CNBC’s heat map was first to report the delivery of holiday items from the Port of Felixstowe, England, and Germany will be a nail-biter. Crane Worldwide Logistics has warned it will take months for the backlog to be cleared out of Felixstowe, and for the German ports, you are looking at the first quarter of 2023.

Source: CNBC Supply Chain Heat Map

“The average number of days that import vessels wait for berthing at Britain’s busiest container gateway almost doubled last week to 10 days, while the export waiting time rose by 9%,” said Andreas Braun, Europe, Middle East and Africa ocean product director of Crane Worldwide Logistics.

Everstream Analytics broke out the inflated container volumes out of Felixstowe and the diversion of trade away from the port during the strike.

“During the strike, carriers have been avoiding the port and rerouted ships to alternative ports,” the Everstream Analytics team told American Shipper. “Port calls have dropped by 82% compared to the week before the strike, with only five ships calling at the port, down from 29 during the week of Aug. 15.”

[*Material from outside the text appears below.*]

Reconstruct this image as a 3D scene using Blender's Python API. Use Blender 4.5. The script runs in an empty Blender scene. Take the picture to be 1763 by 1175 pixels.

The vessel diversions to the German ports have created higher congestion levels, which are bloated with their own container pileups as a result of labor wage disputes.

“The average vessel wait time at the Port of Hamburg increased to 42 hours on average last week, the longest wait times of the year so far,” according to Everstream Analytics. “At the Port of Bremerhaven, the daily number of vessels waiting at anchor to berth at the port has jumped to 18, the highest count of the year so far and 63% higher than the average of the year.”

Even though the strike at Felixstowe has ended, the risk of further labor action looms, which will create further congestion. Dockworkers at both the Port of Felixstowe and Liverpool could walk off the job on Sept. 19.

“Knock-on congestion and delays on other European ports are therefore likely to occur in the coming weeks as well as we head into the beginning of Q4 and the holiday season,” warned Everstream Analytics.